I.
AVANT WHAT?
One could argue that digital poetry—a medium that as yet has
no stable name—is by its very nature avant-garde. In its hypermobility it
represents a revolutionary step beyond the static print-based poem. The digital
poem opens up the page by dramatizing poetry’s relationship to time and
space. It is not as though time and space were absent from the print poem, of
course, as line spacing and metrics as well as the basic temporality of reading
itself testify. But the words and images of the digital poem are capable of
visible animation. As such, the digital poem lays bare the naturalized
conventions which print bred. In terms of a broad conception of the
developments of poetry as a genre, then, digital poetry represents a new
horizon which fuses the capabilities of print, photography, film, concrete
poetry, music, choreography, and conceptual art.
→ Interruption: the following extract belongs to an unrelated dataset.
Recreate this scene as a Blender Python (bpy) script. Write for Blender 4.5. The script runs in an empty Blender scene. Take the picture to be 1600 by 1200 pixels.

But how helpful beyond this basic evolutionary persepective is
such a concept of the avant-garde? I would argue that digital poetry must be
viewed in terms of its own medium. As such, any notion of the avant-garde of
digital poetry must take account of those works which challenge the
normalization of the medium itself. And for web-based poetry, which is my focus
here, that medium is the browser, its codes and languages and software packages
(such as HTML and JavaScript and Flash), and the internet as a social practice.
If this digital avant-garde is to respond to and perhaps influence the forces
of history, it must begin with an internal critique of its own medium as it is
shaped by the forces of Late Capitalism.